[Begin Provided material]
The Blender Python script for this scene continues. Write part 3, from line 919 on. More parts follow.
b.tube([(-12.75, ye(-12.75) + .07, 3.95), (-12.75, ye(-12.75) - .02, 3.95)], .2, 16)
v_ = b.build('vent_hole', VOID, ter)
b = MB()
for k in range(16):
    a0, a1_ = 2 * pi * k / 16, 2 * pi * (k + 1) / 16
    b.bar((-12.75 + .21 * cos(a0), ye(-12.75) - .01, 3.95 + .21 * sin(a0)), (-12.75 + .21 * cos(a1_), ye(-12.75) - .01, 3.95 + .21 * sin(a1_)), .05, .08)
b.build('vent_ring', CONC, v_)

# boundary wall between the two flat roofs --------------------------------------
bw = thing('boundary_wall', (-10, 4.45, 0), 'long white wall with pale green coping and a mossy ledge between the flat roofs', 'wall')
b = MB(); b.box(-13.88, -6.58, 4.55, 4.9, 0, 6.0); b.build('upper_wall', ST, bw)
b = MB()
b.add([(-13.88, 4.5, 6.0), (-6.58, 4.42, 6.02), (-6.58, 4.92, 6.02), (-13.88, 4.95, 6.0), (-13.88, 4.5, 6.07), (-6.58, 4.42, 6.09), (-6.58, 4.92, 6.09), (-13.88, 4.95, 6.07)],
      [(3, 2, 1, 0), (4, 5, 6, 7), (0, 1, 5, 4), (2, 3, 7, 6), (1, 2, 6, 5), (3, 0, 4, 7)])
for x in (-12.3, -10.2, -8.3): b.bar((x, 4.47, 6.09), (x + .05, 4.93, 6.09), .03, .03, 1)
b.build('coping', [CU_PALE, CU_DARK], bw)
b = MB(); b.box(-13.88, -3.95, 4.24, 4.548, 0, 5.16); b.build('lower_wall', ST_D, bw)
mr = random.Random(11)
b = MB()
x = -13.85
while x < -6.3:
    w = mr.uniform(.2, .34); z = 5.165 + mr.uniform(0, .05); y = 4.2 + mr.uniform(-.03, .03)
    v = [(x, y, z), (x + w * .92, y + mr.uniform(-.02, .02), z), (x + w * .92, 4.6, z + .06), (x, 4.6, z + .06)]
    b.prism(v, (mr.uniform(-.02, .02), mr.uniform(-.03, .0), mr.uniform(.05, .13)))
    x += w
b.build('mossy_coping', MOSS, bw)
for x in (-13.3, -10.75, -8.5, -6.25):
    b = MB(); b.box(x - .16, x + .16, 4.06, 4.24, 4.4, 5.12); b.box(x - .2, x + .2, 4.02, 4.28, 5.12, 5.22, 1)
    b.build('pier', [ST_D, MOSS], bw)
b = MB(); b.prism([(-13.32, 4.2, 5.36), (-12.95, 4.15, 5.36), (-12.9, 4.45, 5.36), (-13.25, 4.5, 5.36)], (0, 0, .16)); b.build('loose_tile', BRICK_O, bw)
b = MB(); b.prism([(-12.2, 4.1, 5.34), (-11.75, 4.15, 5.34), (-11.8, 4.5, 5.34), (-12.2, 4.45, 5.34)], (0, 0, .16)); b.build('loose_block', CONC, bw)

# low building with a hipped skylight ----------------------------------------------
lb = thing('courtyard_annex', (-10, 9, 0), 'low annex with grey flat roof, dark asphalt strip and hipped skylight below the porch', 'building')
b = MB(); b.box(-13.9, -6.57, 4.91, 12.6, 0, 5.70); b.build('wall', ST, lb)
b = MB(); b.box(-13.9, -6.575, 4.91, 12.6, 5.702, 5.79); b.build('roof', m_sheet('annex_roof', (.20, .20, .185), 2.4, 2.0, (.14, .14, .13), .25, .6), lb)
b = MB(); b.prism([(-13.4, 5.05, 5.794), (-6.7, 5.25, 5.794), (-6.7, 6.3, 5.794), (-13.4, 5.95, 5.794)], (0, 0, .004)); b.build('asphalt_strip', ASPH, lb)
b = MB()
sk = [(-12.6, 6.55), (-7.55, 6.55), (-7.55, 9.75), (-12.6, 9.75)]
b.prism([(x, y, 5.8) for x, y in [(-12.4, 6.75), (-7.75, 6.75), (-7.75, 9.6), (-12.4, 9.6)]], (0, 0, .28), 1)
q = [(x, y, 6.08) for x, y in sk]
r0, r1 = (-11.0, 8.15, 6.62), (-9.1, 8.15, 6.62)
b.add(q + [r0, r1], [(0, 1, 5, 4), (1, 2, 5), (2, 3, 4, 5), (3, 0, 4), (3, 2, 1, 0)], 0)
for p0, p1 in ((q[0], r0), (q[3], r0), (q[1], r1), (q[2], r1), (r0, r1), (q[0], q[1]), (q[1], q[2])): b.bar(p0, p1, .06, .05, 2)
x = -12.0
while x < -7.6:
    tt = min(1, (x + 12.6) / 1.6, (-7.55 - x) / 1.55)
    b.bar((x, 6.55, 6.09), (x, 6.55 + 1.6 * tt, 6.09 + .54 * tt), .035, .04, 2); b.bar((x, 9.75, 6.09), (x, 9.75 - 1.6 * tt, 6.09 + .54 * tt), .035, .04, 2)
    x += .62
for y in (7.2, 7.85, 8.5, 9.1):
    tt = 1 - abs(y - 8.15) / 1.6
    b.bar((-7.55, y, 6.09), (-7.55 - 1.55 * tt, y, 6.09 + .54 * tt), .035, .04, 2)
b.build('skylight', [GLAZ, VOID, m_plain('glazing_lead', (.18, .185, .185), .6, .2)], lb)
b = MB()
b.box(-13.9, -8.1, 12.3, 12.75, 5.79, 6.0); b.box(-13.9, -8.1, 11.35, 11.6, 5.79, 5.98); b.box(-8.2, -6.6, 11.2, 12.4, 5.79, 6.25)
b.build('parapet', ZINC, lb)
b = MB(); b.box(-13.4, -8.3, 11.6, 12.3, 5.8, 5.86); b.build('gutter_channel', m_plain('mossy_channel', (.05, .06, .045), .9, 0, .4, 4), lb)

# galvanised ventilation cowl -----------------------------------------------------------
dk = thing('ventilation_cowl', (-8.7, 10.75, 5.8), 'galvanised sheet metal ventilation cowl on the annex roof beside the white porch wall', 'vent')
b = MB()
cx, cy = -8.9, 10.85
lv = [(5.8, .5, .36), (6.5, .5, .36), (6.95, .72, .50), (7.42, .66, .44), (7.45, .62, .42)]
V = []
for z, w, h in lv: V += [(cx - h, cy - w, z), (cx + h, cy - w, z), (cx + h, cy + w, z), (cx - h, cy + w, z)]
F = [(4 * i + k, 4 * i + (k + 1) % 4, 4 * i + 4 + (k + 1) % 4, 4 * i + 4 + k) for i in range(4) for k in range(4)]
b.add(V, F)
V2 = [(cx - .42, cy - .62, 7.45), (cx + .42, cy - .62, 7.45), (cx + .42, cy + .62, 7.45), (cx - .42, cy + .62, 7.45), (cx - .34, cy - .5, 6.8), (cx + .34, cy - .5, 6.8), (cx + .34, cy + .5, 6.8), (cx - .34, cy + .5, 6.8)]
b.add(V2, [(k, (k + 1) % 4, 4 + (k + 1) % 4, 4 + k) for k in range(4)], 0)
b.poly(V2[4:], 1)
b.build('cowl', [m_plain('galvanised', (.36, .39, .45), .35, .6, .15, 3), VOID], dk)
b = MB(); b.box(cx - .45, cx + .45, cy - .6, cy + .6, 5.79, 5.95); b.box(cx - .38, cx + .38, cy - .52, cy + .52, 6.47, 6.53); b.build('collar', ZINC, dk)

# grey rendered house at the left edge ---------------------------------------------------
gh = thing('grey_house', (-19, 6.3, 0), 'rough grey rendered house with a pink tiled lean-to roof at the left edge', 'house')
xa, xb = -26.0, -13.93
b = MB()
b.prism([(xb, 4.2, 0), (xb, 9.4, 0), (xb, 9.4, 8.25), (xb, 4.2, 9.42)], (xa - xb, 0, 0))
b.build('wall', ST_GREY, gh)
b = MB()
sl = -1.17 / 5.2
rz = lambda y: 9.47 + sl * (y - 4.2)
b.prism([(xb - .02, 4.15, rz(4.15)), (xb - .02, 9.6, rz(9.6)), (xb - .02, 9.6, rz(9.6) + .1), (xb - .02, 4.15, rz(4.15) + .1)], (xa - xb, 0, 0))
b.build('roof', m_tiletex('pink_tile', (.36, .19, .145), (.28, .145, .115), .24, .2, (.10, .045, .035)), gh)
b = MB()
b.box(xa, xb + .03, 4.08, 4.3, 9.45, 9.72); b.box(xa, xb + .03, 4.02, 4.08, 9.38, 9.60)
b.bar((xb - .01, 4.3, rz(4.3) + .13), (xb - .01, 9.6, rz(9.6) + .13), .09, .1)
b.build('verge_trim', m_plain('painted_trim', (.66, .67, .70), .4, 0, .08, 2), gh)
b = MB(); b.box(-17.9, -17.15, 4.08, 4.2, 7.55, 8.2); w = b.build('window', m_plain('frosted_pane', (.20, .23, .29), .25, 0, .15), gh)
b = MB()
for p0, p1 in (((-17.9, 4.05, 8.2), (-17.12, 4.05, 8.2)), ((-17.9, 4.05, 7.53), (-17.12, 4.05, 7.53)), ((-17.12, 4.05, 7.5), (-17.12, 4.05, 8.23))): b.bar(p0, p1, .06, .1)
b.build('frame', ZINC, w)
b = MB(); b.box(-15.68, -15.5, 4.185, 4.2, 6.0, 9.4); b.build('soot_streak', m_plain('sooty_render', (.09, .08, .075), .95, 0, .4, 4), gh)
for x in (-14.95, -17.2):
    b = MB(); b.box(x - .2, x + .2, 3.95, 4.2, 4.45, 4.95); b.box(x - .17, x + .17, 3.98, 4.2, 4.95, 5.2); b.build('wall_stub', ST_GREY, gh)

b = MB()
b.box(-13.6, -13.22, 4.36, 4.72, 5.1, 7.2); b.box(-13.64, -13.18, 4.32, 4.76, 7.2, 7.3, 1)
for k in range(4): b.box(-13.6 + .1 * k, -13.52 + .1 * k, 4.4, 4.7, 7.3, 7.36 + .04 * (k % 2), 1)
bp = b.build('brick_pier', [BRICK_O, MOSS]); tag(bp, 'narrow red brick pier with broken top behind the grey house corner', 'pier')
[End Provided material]
_The problem_
Everything from the first line of the material through the line containing "b.build('vent_ring', CONC, v_)" is to be printed exactly; lines after that are to be left out.

_Reply_
The Blender Python script for this scene continues. Write part 3, from line 919 on. More parts follow.
b.tube([(-12.75, ye(-12.75) + .07, 3.95), (-12.75, ye(-12.75) - .02, 3.95)], .2, 16)
v_ = b.build('vent_hole', VOID, ter)
b = MB()
for k in range(16):
    a0, a1_ = 2 * pi * k / 16, 2 * pi * (k + 1) / 16
    b.bar((-12.75 + .21 * cos(a0), ye(-12.75) - .01, 3.95 + .21 * sin(a0)), (-12.75 + .21 * cos(a1_), ye(-12.75) - .01, 3.95 + .21 * sin(a1_)), .05, .08)
b.build('vent_ring', CONC, v_)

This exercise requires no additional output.